A security risk may exist under Guideline J when an individual has a history or pattern of criminal activity because it "creates doubt about a person's judgment, reliability and trustworthiness." Directive, ¶ E2.A10.1.1. Applicable conditions that could raise a security concern under Guideline J and may be disqualifying include the following:
(1) Allegations or admission of criminal conduct, regardless of whether the person was formally charged. Directive, ¶ E2.A10.1.2.1.
(2) A single serious crime or multiple lesser offenses. Directive, ¶ E2.A10.1.2.2.
Applicable conditions that could mitigate the security concerns include the following:
(1) The criminal behavior was not recent. Directive, ¶ E2.A10.1.3.1.
(2) The crime was an isolated event. Directive, ¶ E2.A10.1.3.2.
(2) There is clear evidence of successful rehabilitation. Directive, ¶ E2.A10.1.6.
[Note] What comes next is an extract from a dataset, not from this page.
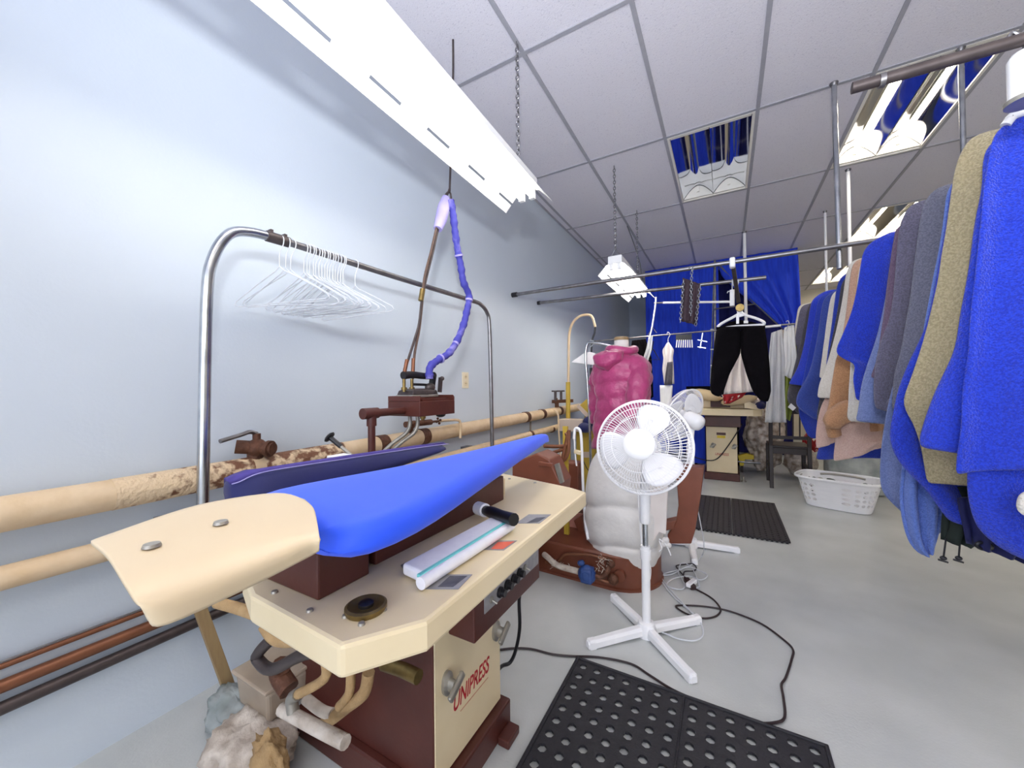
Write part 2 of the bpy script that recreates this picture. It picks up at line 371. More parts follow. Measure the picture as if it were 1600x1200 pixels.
for y in (1.42, 1.74, 3.1, 3.45, 3.9):
    obj('clamp', MB().tube([(.08, y-.03, .8095+(y-1.42)*.0146), (.08, y+.03, .8095+(y-1.42)*.0146)], .0495, 20), M['bronze'], t, smooth='auto', label='rusty pipe coupling')
t = thing('return_pipe', 'thinner cream pipe running under the thick cream pipe', 'pipe', (.08, 0, .63))
obj('pipe', MB().tube([(.08, -1.5, .637), (.08, .5, .632), (.08, 4.6, .68)], .031, 18), M['lag'], t, smooth='auto')
for y in (3.2, 3.7): obj('clamp', MB().tube([(.08, y-.02, .662), (.08, y+.02, .662)], .035, 18), M['bronze'], t, smooth='auto', label='rusty pipe coupling')
t = thing('pipe_strap', 'thin gray strap linking the two cream pipes near the far valve', 'strap', (.05, 3.2, .66))
obj('strap', MB().box(.03, .035, 3.28, 3.31, .66, .83), M['grey'], t)
single('copper_pipe', MB().tube([(.03, -1.5, .345), (.03, .2, .337), (.03, 2.5, .31)], .017, 16), M['cop'], 'brown copper pipe along the wall below the cream pipes', 'pipe', at=(.03, 0, .33), smooth='auto')
single('drain_pipe', MB().tube([(.03, -1.5, .285), (.03, .2, .28), (.03, 2.5, .265)], .017, 16), M['darkpipe'], 'dark iron pipe lowest on the pale blue wall', 'pipe', at=(.03, 0, .28), smooth='auto')
t = thing('conduit', 'thin brown tube with a wire on top, just above the copper pipe', 'pipe', (.02, 0, .39))
obj('pipe', MB().tube([(.02, -1.5, .40), (.02, .2, .385), (.02, 2.5, .365)], .008, 10), M['cop'], t, smooth='auto')
w = MB(); w.tube([(.022, -1.5, .413), (.022, .2, .398), (.022, 2.5, .378)], .0025, 6)
obj('wire', w, M['steel'], t)
# valve with a lever on the rusty pipe
def lever_valve():
    t = thing('valve', 'rusty lever valve on top of the rusted stretch of thick pipe', 'valve', (.08, .8, .84))
    obj('body', MB().cyl((.08, .8, .83), (.08, .8, .885), .028).ball((.09, .8, .88), .036).cyl((.09, .8, .88), (.15, .83, .875), .024).cyl((.09, .8, .88), (.06, .74, .89), .026), M['bronze'], t, smooth='auto')
    obj('flange', MB().cyl((.13, .82, .8765), (.142, .8255, .8755), .032), M['bronze'], t, smooth='auto')
    obj('stem', MB().cyl((.09, .8, .9), (.09, .8, .935), .014), M['bronze'], t, smooth='auto')
    obj('lever', MB().tube([(.09, .8, .935), (.10, .77, .945), (.11, .735, .938), (.13, .66, .925)], .008, 8, smooth=4), M['steel'], t, label='gray steel lever', smooth='auto')
lever_valve()
def tap_valve():
    t = thing('valve', 'pair of small tap handles on the thick pipe beside the yellow pole', 'valve', (.10, 3.84, .9))
    obj('body', MB().cyl((.1, 3.8, .89), (.1, 3.8, .96), .022).bar((.09, 3.72, .955), (.2, 4.0, .955), .035, .035).cyl((.1, 3.78, .93), (.1, 3.78, .99), .018), M['bronze'], t, smooth='auto')
    for y in (3.74, 3.9):
        h = obj('tap_handle', MB().cyl((.11, y, .96), (.11, y, 1.06), .014).bar((.11-.0, y-.04, 1.065), (.11, y+.04, 1.065), .018, .014).bar((.07, y, 1.065), (.15, y, 1.065), .018, .014), M['darkpipe'], t, smooth='auto')
tap_valve()
def side_valve():
    t = thing('valve', 'small brass and iron valve on the thick pipe under the iron shelf', 'valve', (.09, 1.62, .86))
    obj('body', MB().tube([(.09, 1.62, .84), (.10, 1.62, .885), (.14, 1.61, .905)], .02, 12, smooth=4).cyl((.13, 1.55, .905), (.13, 1.76, .902), .017), M['bronze'], t, smooth='auto')
    obj('stem', MB().cyl((.13, 1.69, .92), (.13, 1.69, .985), .011).lathe([(.017, -.012), (.017, .012)], (.13, 1.69, .94)), M['brass'], t, label='brass stem', smooth='auto')
    wheel = MB()
    for k in range(4): wheel.ball((.13+.016*math.cos(k*1.57+.4), 1.83, .903+.016*math.sin(k*1.57+.4)), .008, 8, 6)
    wheel.cyl((.13, 1.76, .902), (.13, 1.83, .902), .007)
    obj('handwheel', wheel, M['bronze'], t, smooth='auto')
    obj('tube', MB().tube([(.13, 1.83, .902), (.13, 1.92, .9), (.13, 2.02, .893), (.13, 2.05, .87), (.13, 2.05, .77)], .009, 10, smooth=4), M['lag'], t, smooth='auto', label='thin cream tube bending down')
side_valve()
t = thing('wall_outlet', 'beige double wall outlet on the pale blue wall', 'outlet', (0, 2.29, 1.16))
obj('plate', MB().box(0, .006, 2.245, 2.325, 1.105, 1.225), mat('outlet_ivory', '#e6dcc2', .4, col2='#ded3b8', ns=9), t, bevel=.003)
for z in (1.14, 1.19):
    s = obj('socket', MB().lathe([(.017, 0), (.017, .003), (.001, .003)], (.006, 2.285, z), (1, 0, 0), 16), M['cream'], t, smooth='auto')
    obj('slot', MB().box(.009, .0095, 2.277, 2.28, z-.004, z+.006).box(.009, .0095, 2.29, 2.293, z-.004, z+.006), M['black'], s)
t = thing('wood_prop', 'narrow tan wooden strip leaning up to the copper pipe', 'strip', (.2, .64, 0))
obj('strip', MB().bar((.155, .69, .0), (.08, .60, .42), .035, .018, up=(1, 0, 0)), M['tan_wood'], t, bevel=.002)
# ================================================================ pressing machines
def text_mesh(name, s, size, mat_, parent, to_world, shear=.25, ext=.0006):
    cu = bpy.data.curves.new(name, 'FONT'); cu.body = s; cu.size = size; cu.shear = shear; cu.extrude = ext; cu.align_x = 'CENTER'; cu.align_y = 'CENTER'; cu.offset = size*.012
    o = bpy.data.objects.new(name, cu); C.objects.link(o)
    dg = bpy.context.evaluated_depsgraph_get(); me = bpy.data.meshes.new_from_object(o.evaluated_get(dg))
    bpy.data.objects.remove(o); bpy.data.curves.remove(cu)
    mb = MB(); mb.v = [to_world(v.co) for v in me.vertices]; mb.f = [list(p.vertices) for p in me.polygons]; bpy.data.meshes.remove(me)
    return obj(name, mb, mat_, parent)
def latch(t, T, y, z, parent):
    b = MB(); b.lathe([(.001, 0), (.02, 0), (.02, .008), (.012, .014), (.010, .03), (.001, .03)], (1.034, y, z), (1, 0, 0), 18)
    for v in b.v: v.z = z+(v.z-z)*1.6
    b.v = [T(v) for v in b.v]; h = obj('latch', b, M['grey'], parent, smooth='auto', label='gray metal latch')
    w = MB(); w.bar((1.068, y-.028, z-.018), (1.068, y+.03, z+.02), .022, .012, up=(1, 0, 0)); w.v = [T(v) for v in w.v]
    obj('wing', w, M['grey'], h, bevel=.005)
def press_base(t, T, table, z=.80, th=.042, deep=.47, near=True):
    def o(name, mb, m, parent=None, **k):
        mb.v = [T(v) for v in mb.v]; return obj(name, mb, m, parent or t, **k)
    o('plinth', MB().box(deep, 1.06, .72, 1.085, 0, .085), M['brown'], bevel=.006)
    o('cabinet', MB().box(deep, 1.03, .743, 1.065, .085, .757), M['brown'], bevel=.004)
    pn = o('cabinet_door', MB().box(1.03, 1.034, .746, 1.063, .09, .752 if near else .62), M['cream'], bevel=.0015, label='cream front door')
    latch(t, T, .79 if near else .815, .325 if near else .40, pn); latch(t, T, 1.035, .325 if near else .40, pn)
    top = MB(); top.prism([(x, y, z-th) for x, y in table], (0, 0, th))
    return o, o('tabletop', top, M['cream'], bevel=.006)

# ---- the near press
t = thing('garment_press', 'large cream and brown utility press with a long royal blue pad, nearest the viewer', 'press', (1.0, .9, 0))
I3 = lambda v: Vector(v)
E1 = P(892, 761, 'z', .8)
tab = [(1.076, .298), (1.29, .29), (1.348, .375), (1.336, 1.057), (E1.x, E1.y), (1.0, 1.155), (.93, 1.14), (.88, 1.05), (.88, .40), (.985, .33)]
o, top = press_base(t, I3, tab)
text_mesh('lettering', 'UNIPRESS', .052, M['redink'], t, lambda c: Vector((1.0345+c.z*.5, .905+c.x*.80, .243+c.y*1.25)))
o('faded_print', MB().box(1.034, 1.0345, .85, .99, .2035, .2065), mat('faded_red_print', '#c07a62', .5, col2='#d0a988', ns=60))
# knobs under the table edge
cb = o('control_box', MB().box(1.0345, 1.12, .80, 1.19, .445, .757), M['brown'], bevel=.004)
cp = o('control_plate', MB().box(1.12, 1.1225, .845, 1.175, .50, .66), M['decal'], cb, label='gray metal control plate')
for px, py in ((784, 926), (795, 914.5), (805, 905), (814, 896)):
    q = P(px, py, 'x', 1.13)
    o('knob', MB().lathe([(.015, 0), (.015, .006), (.011, .008), (.010, .02), (.001, .02)], (1.1225, q.y, q.z), (1, 0, 0), 16), M['black'], cb, smooth='auto', label='black knob')
for px, py in ((771, 938), (823, 887)):
    q = P(px, py, 'x', 1.13)
    o('toggle', MB().lathe([(.009, 0), (.009, .004), (.004, .005), (.001, .005)], (1.1225, q.y, q.z), (1, 0, 0), 12).cyl((1.1225, q.y, q.z), (1.14, q.y+.004, q.z-.008), .003, 8), M['grey'], cb, smooth='auto', label='metal toggle')
# dial on the table
d0 = P(572, 953, 'z', .8)
dl = o('dial', MB().lathe([(.026, 0), (.0275, .002), (.0275, .007), (.024, .009), (.016, .006), (.001, .006)], (d0.x, d0.y, .8), n=28), M['brass'], label='round brass dial', smooth='auto')
o('dial_button', MB().lathe([(.010, 0), (.010, .004), (.007, .006), (.001, .0065)], (d0.x, d0.y, .806)), M['black'], dl, smooth='auto')
for px, py in ((540, 964), (565, 976), (599, 953.5), (484, 955), (429, 926)):
    q = P(px, py, 'z', .8); o('screw', MB().lathe([(.0048, 0), (.004, .003), (.001, .0035)], (q.x, q.y, .8), n=12), M['grey'], top, smooth='auto')
for px, py in ((796, 748.5), (836, 755)):
    q = P(px, py, 'z', .8); o('screw', MB().lathe([(.0048, 0), (.004, .003), (.001, .0035)], (q.x, q.y, .8), n=12), M['grey'], top, smooth='auto')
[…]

Regardless of any mitigation, absent the granting of a waiver by the Secretary of Defense or the secretary of the military department concerned, the Department of Defense is prohibited from granting or renewing a security clearance for a person who "has been convicted in any court of the United States of a crime and sentenced to imprisonment for a term exceeding one year." 10 U.S.C. § 986.
CONCLUSIONS
After reviewing the evidence of record and observing Applicant as he testified, I am convinced that his convictions in 1970 were one-time, isolated criminal acts. Applicant has demonstrated that he has been rehabilitated over the past 30 years. He has been steadily employed, performed well at his job, and has demonstrated his good judgment and reliability. Applicant is supported by his supervisor for the past 15 years, who finds Applicant to be "mature, honest, and reliable." Ex. A. Thus, absent 10 U.S.C. § 986, I would find Applicant has demonstrated that it is in the national interest to grant him a security clearance. However, unless Applicant is able to obtain a waiver from the Secretary of Defense, the Department of Defense is prohibited by 10 U.S.C. § 986. from granting Applicant a clearance.
FORMAL FINDINGS
Formal Findings as required by the Executive Order No. 10,865 § 3, ¶ 7 (See Directive, ¶ E3.1.25), are as follows:
Paragraph 1. Guideline J: AGAINST APPLICANT
Subparagraph 1.a.: For Applicant
Subparagraph 1.b.: Against Applicant
DECISION
In light of all of the circumstances presented by the record in this case, it is not clearly consistent with the national interest to grant or renew a security clearance for Applicant. The Department of Defense is prohibited from granting or renewing his clearance absent a waiver from the Secretary of Defense. 10 U.S.C. § 986. Clearance is denied. I recommend further consideration of this case for a waiver of 10 U.S.C. § 986.